╔══

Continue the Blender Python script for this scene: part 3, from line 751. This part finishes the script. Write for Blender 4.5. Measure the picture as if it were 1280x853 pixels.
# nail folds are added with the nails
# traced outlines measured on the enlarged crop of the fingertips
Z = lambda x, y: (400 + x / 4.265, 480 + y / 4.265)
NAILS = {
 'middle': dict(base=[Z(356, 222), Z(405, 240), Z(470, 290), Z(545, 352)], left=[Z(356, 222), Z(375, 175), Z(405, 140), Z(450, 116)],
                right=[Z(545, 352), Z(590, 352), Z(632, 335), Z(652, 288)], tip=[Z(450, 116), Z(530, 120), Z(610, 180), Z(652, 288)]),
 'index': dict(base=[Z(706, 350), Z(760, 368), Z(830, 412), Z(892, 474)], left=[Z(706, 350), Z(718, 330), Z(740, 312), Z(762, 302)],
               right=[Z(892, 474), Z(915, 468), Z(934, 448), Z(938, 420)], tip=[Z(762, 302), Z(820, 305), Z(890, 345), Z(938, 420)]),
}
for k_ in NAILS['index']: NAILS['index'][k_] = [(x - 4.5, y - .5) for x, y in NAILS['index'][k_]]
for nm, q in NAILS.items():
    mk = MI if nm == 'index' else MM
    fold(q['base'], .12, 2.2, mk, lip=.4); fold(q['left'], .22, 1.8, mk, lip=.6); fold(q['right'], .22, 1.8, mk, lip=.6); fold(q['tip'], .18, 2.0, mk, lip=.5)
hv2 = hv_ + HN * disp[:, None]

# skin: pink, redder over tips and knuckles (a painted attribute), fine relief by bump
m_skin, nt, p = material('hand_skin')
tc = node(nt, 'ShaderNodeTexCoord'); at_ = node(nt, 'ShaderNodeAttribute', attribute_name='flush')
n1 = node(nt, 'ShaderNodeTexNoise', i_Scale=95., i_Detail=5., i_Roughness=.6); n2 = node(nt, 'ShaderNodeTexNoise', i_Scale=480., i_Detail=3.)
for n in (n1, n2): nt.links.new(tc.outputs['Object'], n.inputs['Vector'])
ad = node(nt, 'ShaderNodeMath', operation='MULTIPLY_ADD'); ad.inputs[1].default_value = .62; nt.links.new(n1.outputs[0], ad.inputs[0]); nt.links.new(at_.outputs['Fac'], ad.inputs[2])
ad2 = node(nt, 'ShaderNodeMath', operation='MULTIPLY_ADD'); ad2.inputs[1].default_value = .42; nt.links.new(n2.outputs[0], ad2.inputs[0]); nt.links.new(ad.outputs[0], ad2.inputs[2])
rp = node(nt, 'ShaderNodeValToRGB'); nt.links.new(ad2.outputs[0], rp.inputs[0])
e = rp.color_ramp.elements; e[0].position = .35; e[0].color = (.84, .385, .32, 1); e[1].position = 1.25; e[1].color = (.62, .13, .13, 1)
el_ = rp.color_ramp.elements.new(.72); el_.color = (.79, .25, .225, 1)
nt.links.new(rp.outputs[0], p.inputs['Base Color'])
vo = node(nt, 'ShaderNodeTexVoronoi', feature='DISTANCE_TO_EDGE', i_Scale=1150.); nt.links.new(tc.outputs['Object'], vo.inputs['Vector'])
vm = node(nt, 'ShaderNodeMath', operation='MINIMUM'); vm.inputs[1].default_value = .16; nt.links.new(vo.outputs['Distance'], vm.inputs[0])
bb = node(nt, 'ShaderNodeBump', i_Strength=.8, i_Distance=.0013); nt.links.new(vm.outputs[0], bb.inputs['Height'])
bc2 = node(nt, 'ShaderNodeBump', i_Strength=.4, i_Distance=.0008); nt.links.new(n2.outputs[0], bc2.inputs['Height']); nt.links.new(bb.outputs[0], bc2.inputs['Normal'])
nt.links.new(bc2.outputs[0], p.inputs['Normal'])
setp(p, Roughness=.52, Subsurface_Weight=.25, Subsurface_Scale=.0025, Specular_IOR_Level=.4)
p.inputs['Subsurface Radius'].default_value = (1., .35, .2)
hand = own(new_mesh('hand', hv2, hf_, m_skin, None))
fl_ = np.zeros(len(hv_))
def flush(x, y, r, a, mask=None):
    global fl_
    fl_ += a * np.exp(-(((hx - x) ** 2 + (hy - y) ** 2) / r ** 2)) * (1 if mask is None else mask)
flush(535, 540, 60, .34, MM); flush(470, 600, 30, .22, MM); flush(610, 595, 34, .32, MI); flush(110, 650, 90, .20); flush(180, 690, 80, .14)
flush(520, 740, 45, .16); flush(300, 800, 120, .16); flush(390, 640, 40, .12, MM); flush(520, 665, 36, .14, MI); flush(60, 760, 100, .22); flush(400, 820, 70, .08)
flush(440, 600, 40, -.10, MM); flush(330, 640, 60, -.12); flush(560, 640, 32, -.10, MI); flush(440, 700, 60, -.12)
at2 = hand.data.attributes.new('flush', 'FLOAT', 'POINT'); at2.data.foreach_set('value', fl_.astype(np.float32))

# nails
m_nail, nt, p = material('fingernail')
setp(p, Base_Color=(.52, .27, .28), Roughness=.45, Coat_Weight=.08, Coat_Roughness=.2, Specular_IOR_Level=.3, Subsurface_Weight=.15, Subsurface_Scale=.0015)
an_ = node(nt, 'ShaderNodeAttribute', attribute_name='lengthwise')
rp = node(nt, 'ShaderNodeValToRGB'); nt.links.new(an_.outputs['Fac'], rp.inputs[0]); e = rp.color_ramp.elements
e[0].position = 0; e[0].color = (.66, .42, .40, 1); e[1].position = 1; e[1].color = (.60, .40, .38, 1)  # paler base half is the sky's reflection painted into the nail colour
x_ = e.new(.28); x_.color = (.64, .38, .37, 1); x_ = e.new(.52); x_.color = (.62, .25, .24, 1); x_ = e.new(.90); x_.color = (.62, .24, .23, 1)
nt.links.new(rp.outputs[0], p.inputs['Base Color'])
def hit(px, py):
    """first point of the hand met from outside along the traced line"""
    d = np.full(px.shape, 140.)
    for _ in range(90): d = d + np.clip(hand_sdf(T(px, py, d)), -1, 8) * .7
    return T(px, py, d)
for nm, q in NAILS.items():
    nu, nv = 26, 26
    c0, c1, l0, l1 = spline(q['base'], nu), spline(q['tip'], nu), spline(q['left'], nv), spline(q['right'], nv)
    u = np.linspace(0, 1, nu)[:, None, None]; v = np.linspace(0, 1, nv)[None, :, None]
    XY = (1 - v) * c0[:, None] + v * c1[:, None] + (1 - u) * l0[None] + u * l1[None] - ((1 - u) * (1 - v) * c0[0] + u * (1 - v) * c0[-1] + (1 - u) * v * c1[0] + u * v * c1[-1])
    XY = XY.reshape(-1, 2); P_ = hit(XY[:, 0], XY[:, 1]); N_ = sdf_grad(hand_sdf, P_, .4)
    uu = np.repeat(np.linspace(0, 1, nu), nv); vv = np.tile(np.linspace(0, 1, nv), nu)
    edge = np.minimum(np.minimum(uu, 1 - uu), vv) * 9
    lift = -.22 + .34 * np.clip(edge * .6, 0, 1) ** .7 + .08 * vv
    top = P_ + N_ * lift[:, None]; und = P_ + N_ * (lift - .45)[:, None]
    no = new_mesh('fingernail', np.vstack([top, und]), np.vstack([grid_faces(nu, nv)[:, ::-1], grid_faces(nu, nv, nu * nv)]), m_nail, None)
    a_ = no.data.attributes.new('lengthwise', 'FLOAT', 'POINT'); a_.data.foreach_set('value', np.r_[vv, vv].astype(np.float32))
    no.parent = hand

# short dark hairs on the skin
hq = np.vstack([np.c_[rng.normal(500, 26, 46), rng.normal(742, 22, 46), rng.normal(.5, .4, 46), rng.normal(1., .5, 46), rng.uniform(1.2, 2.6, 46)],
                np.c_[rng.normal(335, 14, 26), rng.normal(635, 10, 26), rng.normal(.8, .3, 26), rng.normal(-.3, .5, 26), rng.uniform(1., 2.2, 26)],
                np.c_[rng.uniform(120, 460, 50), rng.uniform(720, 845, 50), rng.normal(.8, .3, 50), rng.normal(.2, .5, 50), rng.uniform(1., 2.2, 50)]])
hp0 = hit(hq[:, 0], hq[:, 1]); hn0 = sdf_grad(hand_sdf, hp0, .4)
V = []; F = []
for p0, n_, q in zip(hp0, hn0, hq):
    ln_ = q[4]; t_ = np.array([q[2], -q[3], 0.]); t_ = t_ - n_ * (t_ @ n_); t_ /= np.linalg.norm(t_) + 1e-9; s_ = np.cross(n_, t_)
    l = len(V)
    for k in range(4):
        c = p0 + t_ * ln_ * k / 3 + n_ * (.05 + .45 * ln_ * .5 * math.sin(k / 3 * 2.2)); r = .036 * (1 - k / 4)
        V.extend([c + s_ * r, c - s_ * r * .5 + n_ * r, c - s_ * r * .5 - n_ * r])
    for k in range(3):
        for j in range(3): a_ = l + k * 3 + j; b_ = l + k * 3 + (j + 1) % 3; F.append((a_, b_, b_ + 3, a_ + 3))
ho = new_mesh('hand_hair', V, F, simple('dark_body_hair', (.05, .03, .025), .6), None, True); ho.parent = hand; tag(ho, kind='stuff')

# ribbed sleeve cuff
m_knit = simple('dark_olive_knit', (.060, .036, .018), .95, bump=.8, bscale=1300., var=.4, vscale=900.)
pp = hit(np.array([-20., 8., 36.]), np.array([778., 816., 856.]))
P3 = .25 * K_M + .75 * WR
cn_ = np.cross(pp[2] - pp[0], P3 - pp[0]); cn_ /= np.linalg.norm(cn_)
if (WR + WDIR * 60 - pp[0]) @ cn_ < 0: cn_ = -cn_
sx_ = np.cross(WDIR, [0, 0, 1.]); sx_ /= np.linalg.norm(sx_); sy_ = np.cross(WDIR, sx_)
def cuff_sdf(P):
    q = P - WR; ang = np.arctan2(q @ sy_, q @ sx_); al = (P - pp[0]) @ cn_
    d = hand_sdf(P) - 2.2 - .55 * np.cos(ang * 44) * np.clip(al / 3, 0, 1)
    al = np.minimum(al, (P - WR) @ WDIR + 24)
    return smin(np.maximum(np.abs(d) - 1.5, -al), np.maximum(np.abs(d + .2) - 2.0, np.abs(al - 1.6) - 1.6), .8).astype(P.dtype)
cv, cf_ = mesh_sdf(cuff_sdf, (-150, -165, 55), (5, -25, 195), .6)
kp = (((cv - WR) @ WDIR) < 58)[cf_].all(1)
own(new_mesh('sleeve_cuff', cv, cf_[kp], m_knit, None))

╚══

### WHAT IS REQUIRED
Print, please, the lines from the first line of the material through the line that contains "hv2 = hv_ + HN * disp[:, None]", exactly as written and with nothing added.

### COMPLETE OUTPUT
Continue the Blender Python script for this scene: part 3, from line 751. This part finishes the script. Write for Blender 4.5. Measure the picture as if it were 1280x853 pixels.
# nail folds are added with the nails
# traced outlines measured on the enlarged crop of the fingertips
Z = lambda x, y: (400 + x / 4.265, 480 + y / 4.265)
NAILS = {
 'middle': dict(base=[Z(356, 222), Z(405, 240), Z(470, 290), Z(545, 352)], left=[Z(356, 222), Z(375, 175), Z(405, 140), Z(450, 116)],
                right=[Z(545, 352), Z(590, 352), Z(632, 335), Z(652, 288)], tip=[Z(450, 116), Z(530, 120), Z(610, 180), Z(652, 288)]),
 'index': dict(base=[Z(706, 350), Z(760, 368), Z(830, 412), Z(892, 474)], left=[Z(706, 350), Z(718, 330), Z(740, 312), Z(762, 302)],
               right=[Z(892, 474), Z(915, 468), Z(934, 448), Z(938, 420)], tip=[Z(762, 302), Z(820, 305), Z(890, 345), Z(938, 420)]),
}
for k_ in NAILS['index']: NAILS['index'][k_] = [(x - 4.5, y - .5) for x, y in NAILS['index'][k_]]
for nm, q in NAILS.items():
    mk = MI if nm == 'index' else MM
    fold(q['base'], .12, 2.2, mk, lip=.4); fold(q['left'], .22, 1.8, mk, lip=.6); fold(q['right'], .22, 1.8, mk, lip=.6); fold(q['tip'], .18, 2.0, mk, lip=.5)
hv2 = hv_ + HN * disp[:, None]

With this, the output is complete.